Data:
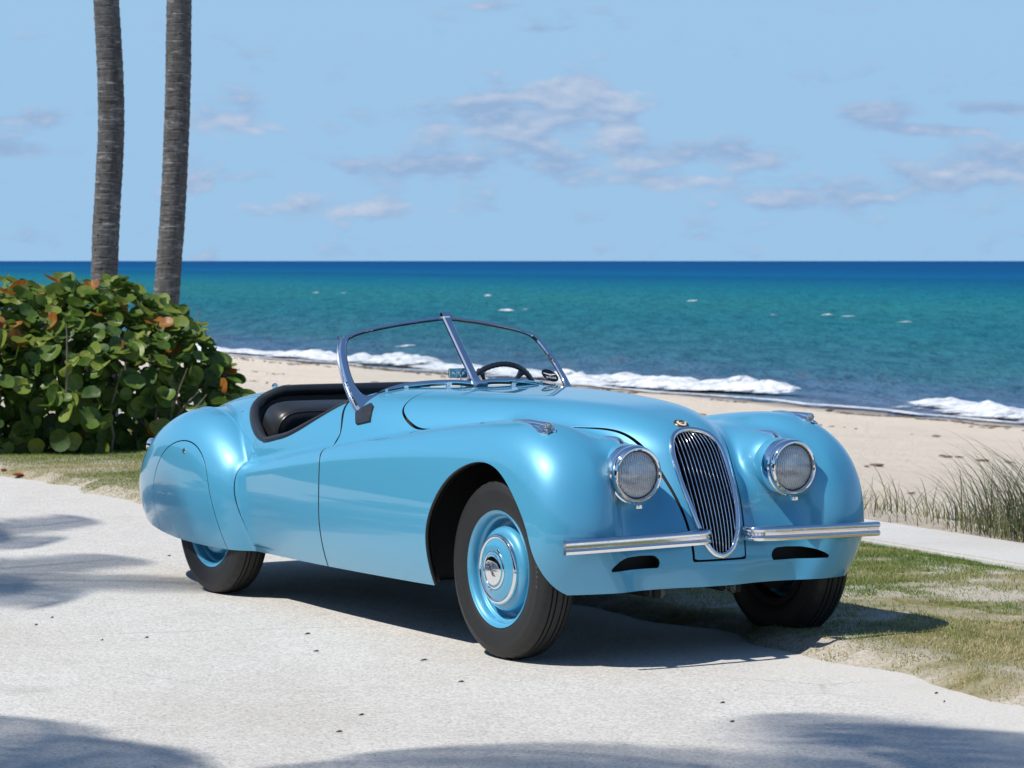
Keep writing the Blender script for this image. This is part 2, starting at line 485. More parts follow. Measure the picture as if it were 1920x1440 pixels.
# --- concrete kerb walk along the top of the beach
M_CONC, nt, b = new_mat('pale concrete'); g = NT(nt)
tc = g.n('ShaderNodeTexCoord'); P = tc.outputs['Object']
n1 = g.noise(P, 45, 6, .65); n2 = g.noise(P, 1.1, 5, .6); n3 = g.noise(g.mapping(P, (1, 6, 1), rot=(0, 0, R(24))), 3, 4, .6)
cc = g.ramp(n1, [(.3, (.47, .455, .43)), (.7, (.60, .59, .565))])
cc = g.mix(g.rng(n2, .45, .7, 0, .5), cc, (.44, .42, .385)); cc = g.mix(g.rng(n3, .55, .75, 0, .35), cc, (.40, .375, .34))
g.l(cc, b.inputs['Base Color']); b.inputs['Roughness'].default_value = .85; g.l(g.bump(n1, .35, .004), b.inputs['Normal'])
SW = empty('sidewalk', W(8.48, 12.0, 0)); tag(SW, kind='structure')
L0 = 6.2
bm = bmesh.new(); bmesh.ops.create_cube(bm, size=1)
for v in bm.verts: v.co = Vector((v.co.x * .62, v.co.y * (L0 - .012), v.co.z * .62))
bmesh.ops.bevel(bm, geom=bm.edges[:], offset=.012, segments=2, affect='EDGES')
slab_me = bpy.data.meshes.new('slab'); bm.to_mesh(slab_me); bm.free(); slab_me.materials.append(M_CONC)
for k in range(-14, 30):
    o = bpy.data.objects.new('slab', slab_me); COL.objects.link(o); o.parent = SW
    p = Vector(W(0, k * L0, 0)); o.location = (p.x, p.y, .050 - .31 + .003 * math.sin(k * 2.3)); o.rotation_euler = (0, 0, math.atan2(TS.y, TS.x) - R(90))

# --- sand
M_SAND, nt, b = new_mat('beach sand'); g = NT(nt)
tc = g.n('ShaderNodeTexCoord'); P = tc.outputs['Object']
sp = g.n('ShaderNodeSeparateXYZ'); g.l(P, sp.inputs[0])
sd = g.math('ADD', g.math('MULTIPLY', sp.outputs[0], .908), g.math('MULTIPLY', sp.outputs[1], .419))
n1 = g.noise(P, 22, 7, .7); n2 = g.noise(P, .35, 5, .6); n3 = g.noise(g.mapping(P, (.25, 2.2, 1), rot=(0, 0, R(-24.8))), 1.4, 5, .6)
cs = g.ramp(n1, [(.25, (.70, .59, .465)), (.5, (.81, .705, .575)), (.75, (.86, .77, .65))])
cs = g.mix(g.rng(n2, .4, .7, 0, .40), cs, (.66, .565, .46)); cs = g.mix(g.rng(n3, .55, .72, 0, .30), cs, (.52, .44, .36))
wet = g.rng(g.math('ADD', sd, g.math('MULTIPLY', g.math('SUBTRACT', g.noise(P, .13, 3), .5), 3.0)), 44.2, 46.4, 0, 1, True)
g.l(g.mix(wet, cs, (.33, .28, .225)), b.inputs['Base Color'])
g.l(g.rng(wet, 0, 1, .95, .35), b.inputs['Roughness']); b.inputs['Specular IOR Level'].default_value = .2
g.l(g.bump(g.math('ADD', n1, g.math('MULTIPLY', g.noise(P, 3.5, 5, .6), 1.6)), .9, .09), b.inputs['Normal'])
def sand_z(S, T):
    z = np.interp(S, [8.6, 9.2, 10.5, 14, 20, 30, 40, 47, 60, 140, 160], [.02, .02, -.16, -.88, -1.55, -2.2, -2.72, -3.02, -3.7, -9, -9])
    return z + .05 * fbm(S * .8, T * .8, 31) * np.clip((S - 9) * .4, 0, 1) + .07 * fbm(S * .22, T * .22, 33) * np.clip((S - 10) * .2, 0, 1)
beach = grid_obj('beach_sand', np.r_[np.linspace(8.7, 30, 110), np.linspace(30.4, 60, 60), [80, 140, 160]], np.r_[[-400, -200, -100], np.linspace(-60, 150, 420), [200, 300, 500]], sand_z, M_SAND)

# --- sea
SEA_Z = -3.0
M_SEA, nt, b = new_mat('sea water'); g = NT(nt)
tc = g.n('ShaderNodeTexCoord'); P = tc.outputs['Object']
sp = g.n('ShaderNodeSeparateXYZ'); g.l(P, sp.inputs[0])
sd = g.math('ADD', g.math('MULTIPLY', sp.outputs[0], .908), g.math('MULTIPLY', sp.outputs[1], .419))
rotS = R(-24.8)
nb_ = g.noise(g.mapping(P, (.02, .004, 1), rot=(0, 0, rotS)), 1.0, 4, .6)
lg = g.math('LOGARITHM', g.math('MAXIMUM', g.math('ADD', sd, 0), 10), 10.0)        # 1.67 at the shore .. 3.6
lgn = g.math('ADD', lg, g.math('MULTIPLY', g.math('SUBTRACT', nb_, .5), .10))
pos = g.rng(lgn, 1.65, 3.45)
def px(s): return (math.log10(s) - 1.65) / 1.8
sea_c = g.ramp(pos, [(0, (.150, .185, .270)), (px(49), (.100, .160, .270)), (px(54), (.066, .145, .235)), (px(64), (.036, .140, .200)), (px(100), (.017, .140, .192)), (px(150), (.019, .162, .200)), (px(220), (.008, .145, .212)), (px(300), (.003, .112, .215)), (px(370), (.001, .085, .200)), (px(450), (.001, .098, .235)), (px(620), (.0006, .078, .220)), (px(800), (.0005, .070, .205)), (1, (.0004, .058, .190))])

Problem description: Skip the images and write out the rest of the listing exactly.

Exercise answer:
Keep writing the Blender script for this image. This is part 2, starting at line 485. More parts follow. Measure the picture as if it were 1920x1440 pixels.
# --- concrete kerb walk along the top of the beach
M_CONC, nt, b = new_mat('pale concrete'); g = NT(nt)
tc = g.n('ShaderNodeTexCoord'); P = tc.outputs['Object']
n1 = g.noise(P, 45, 6, .65); n2 = g.noise(P, 1.1, 5, .6); n3 = g.noise(g.mapping(P, (1, 6, 1), rot=(0, 0, R(24))), 3, 4, .6)
cc = g.ramp(n1, [(.3, (.47, .455, .43)), (.7, (.60, .59, .565))])
cc = g.mix(g.rng(n2, .45, .7, 0, .5), cc, (.44, .42, .385)); cc = g.mix(g.rng(n3, .55, .75, 0, .35), cc, (.40, .375, .34))
g.l(cc, b.inputs['Base Color']); b.inputs['Roughness'].default_value = .85; g.l(g.bump(n1, .35, .004), b.inputs['Normal'])
SW = empty('sidewalk', W(8.48, 12.0, 0)); tag(SW, kind='structure')
L0 = 6.2
bm = bmesh.new(); bmesh.ops.create_cube(bm, size=1)
for v in bm.verts: v.co = Vector((v.co.x * .62, v.co.y * (L0 - .012), v.co.z * .62))
bmesh.ops.bevel(bm, geom=bm.edges[:], offset=.012, segments=2, affect='EDGES')
slab_me = bpy.data.meshes.new('slab'); bm.to_mesh(slab_me); bm.free(); slab_me.materials.append(M_CONC)
for k in range(-14, 30):
    o = bpy.data.objects.new('slab', slab_me); COL.objects.link(o); o.parent = SW
    p = Vector(W(0, k * L0, 0)); o.location = (p.x, p.y, .050 - .31 + .003 * math.sin(k * 2.3)); o.rotation_euler = (0, 0, math.atan2(TS.y, TS.x) - R(90))

# --- sand
M_SAND, nt, b = new_mat('beach sand'); g = NT(nt)
tc = g.n('ShaderNodeTexCoord'); P = tc.outputs['Object']
sp = g.n('ShaderNodeSeparateXYZ'); g.l(P, sp.inputs[0])
sd = g.math('ADD', g.math('MULTIPLY', sp.outputs[0], .908), g.math('MULTIPLY', sp.outputs[1], .419))
n1 = g.noise(P, 22, 7, .7); n2 = g.noise(P, .35, 5, .6); n3 = g.noise(g.mapping(P, (.25, 2.2, 1), rot=(0, 0, R(-24.8))), 1.4, 5, .6)
cs = g.ramp(n1, [(.25, (.70, .59, .465)), (.5, (.81, .705, .575)), (.75, (.86, .77, .65))])
cs = g.mix(g.rng(n2, .4, .7, 0, .40), cs, (.66, .565, .46)); cs = g.mix(g.rng(n3, .55, .72, 0, .30), cs, (.52, .44, .36))
wet = g.rng(g.math('ADD', sd, g.math('MULTIPLY', g.math('SUBTRACT', g.noise(P, .13, 3), .5), 3.0)), 44.2, 46.4, 0, 1, True)
g.l(g.mix(wet, cs, (.33, .28, .225)), b.inputs['Base Color'])
g.l(g.rng(wet, 0, 1, .95, .35), b.inputs['Roughness']); b.inputs['Specular IOR Level'].default_value = .2
g.l(g.bump(g.math('ADD', n1, g.math('MULTIPLY', g.noise(P, 3.5, 5, .6), 1.6)), .9, .09), b.inputs['Normal'])
def sand_z(S, T):
    z = np.interp(S, [8.6, 9.2, 10.5, 14, 20, 30, 40, 47, 60, 140, 160], [.02, .02, -.16, -.88, -1.55, -2.2, -2.72, -3.02, -3.7, -9, -9])
    return z + .05 * fbm(S * .8, T * .8, 31) * np.clip((S - 9) * .4, 0, 1) + .07 * fbm(S * .22, T * .22, 33) * np.clip((S - 10) * .2, 0, 1)
beach = grid_obj('beach_sand', np.r_[np.linspace(8.7, 30, 110), np.linspace(30.4, 60, 60), [80, 140, 160]], np.r_[[-400, -200, -100], np.linspace(-60, 150, 420), [200, 300, 500]], sand_z, M_SAND)

# --- sea
SEA_Z = -3.0
M_SEA, nt, b = new_mat('sea water'); g = NT(nt)
tc = g.n('ShaderNodeTexCoord'); P = tc.outputs['Object']
sp = g.n('ShaderNodeSeparateXYZ'); g.l(P, sp.inputs[0])
sd = g.math('ADD', g.math('MULTIPLY', sp.outputs[0], .908), g.math('MULTIPLY', sp.outputs[1], .419))
rotS = R(-24.8)
nb_ = g.noise(g.mapping(P, (.02, .004, 1), rot=(0, 0, rotS)), 1.0, 4, .6)
lg = g.math('LOGARITHM', g.math('MAXIMUM', g.math('ADD', sd, 0), 10), 10.0)        # 1.67 at the shore .. 3.6
lgn = g.math('ADD', lg, g.math('MULTIPLY', g.math('SUBTRACT', nb_, .5), .10))
pos = g.rng(lgn, 1.65, 3.45)
def px(s): return (math.log10(s) - 1.65) / 1.8
sea_c = g.ramp(pos, [(0, (.150, .185, .270)), (px(49), (.100, .160, .270)), (px(54), (.066, .145, .235)), (px(64), (.036, .140, .200)), (px(100), (.017, .140, .192)), (px(150), (.019, .162, .200)), (px(220), (.008, .145, .212)), (px(300), (.003, .112, .215)), (px(370), (.001, .085, .200)), (px(450), (.001, .098, .235)), (px(620), (.0006, .078, .220)), (px(800), (.0005, .070, .205)), (1, (.0004, .058, .190))])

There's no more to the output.